_WRITTEN EXERCISE_: Would you return all of this data exactly, leaving nothing out?

_DATA SHOWN_:
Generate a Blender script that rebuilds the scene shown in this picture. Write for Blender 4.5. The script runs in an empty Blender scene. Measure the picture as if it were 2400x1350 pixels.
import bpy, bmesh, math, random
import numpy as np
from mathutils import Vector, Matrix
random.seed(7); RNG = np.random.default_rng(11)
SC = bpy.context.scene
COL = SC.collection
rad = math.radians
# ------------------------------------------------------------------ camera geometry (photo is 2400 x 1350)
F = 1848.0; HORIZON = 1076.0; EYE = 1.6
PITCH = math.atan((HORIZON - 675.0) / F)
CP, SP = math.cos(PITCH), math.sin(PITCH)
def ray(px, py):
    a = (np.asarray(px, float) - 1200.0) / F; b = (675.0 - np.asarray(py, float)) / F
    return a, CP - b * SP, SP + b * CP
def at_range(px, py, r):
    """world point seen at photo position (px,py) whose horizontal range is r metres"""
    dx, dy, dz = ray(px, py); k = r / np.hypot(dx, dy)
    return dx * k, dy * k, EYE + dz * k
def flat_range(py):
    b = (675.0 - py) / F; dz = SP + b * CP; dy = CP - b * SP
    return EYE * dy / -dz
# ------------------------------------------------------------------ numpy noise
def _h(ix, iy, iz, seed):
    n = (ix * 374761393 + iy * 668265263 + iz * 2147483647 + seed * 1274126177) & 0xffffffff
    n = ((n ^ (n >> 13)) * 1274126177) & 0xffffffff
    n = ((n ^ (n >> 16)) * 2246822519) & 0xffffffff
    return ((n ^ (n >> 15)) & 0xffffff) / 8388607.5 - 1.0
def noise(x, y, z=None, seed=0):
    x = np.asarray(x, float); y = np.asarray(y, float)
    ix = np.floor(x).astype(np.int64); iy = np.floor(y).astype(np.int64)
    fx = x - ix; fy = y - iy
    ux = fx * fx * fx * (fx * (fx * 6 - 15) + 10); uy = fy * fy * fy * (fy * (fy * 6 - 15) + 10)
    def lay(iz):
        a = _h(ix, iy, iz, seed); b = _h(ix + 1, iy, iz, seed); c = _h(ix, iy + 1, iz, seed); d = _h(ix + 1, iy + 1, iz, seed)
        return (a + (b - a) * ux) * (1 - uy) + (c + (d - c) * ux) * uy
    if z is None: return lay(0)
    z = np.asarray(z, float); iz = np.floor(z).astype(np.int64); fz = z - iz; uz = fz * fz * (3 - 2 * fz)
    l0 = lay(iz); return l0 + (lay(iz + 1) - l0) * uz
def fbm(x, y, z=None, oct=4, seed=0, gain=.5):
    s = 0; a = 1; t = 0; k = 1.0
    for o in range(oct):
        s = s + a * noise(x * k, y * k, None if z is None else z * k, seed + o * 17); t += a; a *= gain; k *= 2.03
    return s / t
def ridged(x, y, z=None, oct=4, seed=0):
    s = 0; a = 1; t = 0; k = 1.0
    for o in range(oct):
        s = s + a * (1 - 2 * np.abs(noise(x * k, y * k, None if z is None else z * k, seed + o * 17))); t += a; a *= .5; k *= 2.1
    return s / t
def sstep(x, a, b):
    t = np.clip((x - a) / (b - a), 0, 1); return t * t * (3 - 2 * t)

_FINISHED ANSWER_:
Generate a Blender script that rebuilds the scene shown in this picture. Write for Blender 4.5. The script runs in an empty Blender scene. Measure the picture as if it were 2400x1350 pixels.
import bpy, bmesh, math, random
import numpy as np
from mathutils import Vector, Matrix
random.seed(7); RNG = np.random.default_rng(11)
SC = bpy.context.scene
COL = SC.collection
rad = math.radians
# ------------------------------------------------------------------ camera geometry (photo is 2400 x 1350)
F = 1848.0; HORIZON = 1076.0; EYE = 1.6
PITCH = math.atan((HORIZON - 675.0) / F)
CP, SP = math.cos(PITCH), math.sin(PITCH)
def ray(px, py):
    a = (np.asarray(px, float) - 1200.0) / F; b = (675.0 - np.asarray(py, float)) / F
    return a, CP - b * SP, SP + b * CP
def at_range(px, py, r):
    """world point seen at photo position (px,py) whose horizontal range is r metres"""
    dx, dy, dz = ray(px, py); k = r / np.hypot(dx, dy)
    return dx * k, dy * k, EYE + dz * k
def flat_range(py):
    b = (675.0 - py) / F; dz = SP + b * CP; dy = CP - b * SP
    return EYE * dy / -dz
# ------------------------------------------------------------------ numpy noise
def _h(ix, iy, iz, seed):
    n = (ix * 374761393 + iy * 668265263 + iz * 2147483647 + seed * 1274126177) & 0xffffffff
    n = ((n ^ (n >> 13)) * 1274126177) & 0xffffffff
    n = ((n ^ (n >> 16)) * 2246822519) & 0xffffffff
    return ((n ^ (n >> 15)) & 0xffffff) / 8388607.5 - 1.0
def noise(x, y, z=None, seed=0):
    x = np.asarray(x, float); y = np.asarray(y, float)
    ix = np.floor(x).astype(np.int64); iy = np.floor(y).astype(np.int64)
    fx = x - ix; fy = y - iy
    ux = fx * fx * fx * (fx * (fx * 6 - 15) + 10); uy = fy * fy * fy * (fy * (fy * 6 - 15) + 10)
    def lay(iz):
        a = _h(ix, iy, iz, seed); b = _h(ix + 1, iy, iz, seed); c = _h(ix, iy + 1, iz, seed); d = _h(ix + 1, iy + 1, iz, seed)
        return (a + (b - a) * ux) * (1 - uy) + (c + (d - c) * ux) * uy
    if z is None: return lay(0)
    z = np.asarray(z, float); iz = np.floor(z).astype(np.int64); fz = z - iz; uz = fz * fz * (3 - 2 * fz)
    l0 = lay(iz); return l0 + (lay(iz + 1) - l0) * uz
def fbm(x, y, z=None, oct=4, seed=0, gain=.5):
    s = 0; a = 1; t = 0; k = 1.0
    for o in range(oct):
        s = s + a * noise(x * k, y * k, None if z is None else z * k, seed + o * 17); t += a; a *= gain; k *= 2.03
    return s / t
def ridged(x, y, z=None, oct=4, seed=0):
    s = 0; a = 1; t = 0; k = 1.0
    for o in range(oct):
        s = s + a * (1 - 2 * np.abs(noise(x * k, y * k, None if z is None else z * k, seed + o * 17))); t += a; a *= .5; k *= 2.1
    return s / t
def sstep(x, a, b):
    t = np.clip((x - a) / (b - a), 0, 1); return t * t * (3 - 2 * t)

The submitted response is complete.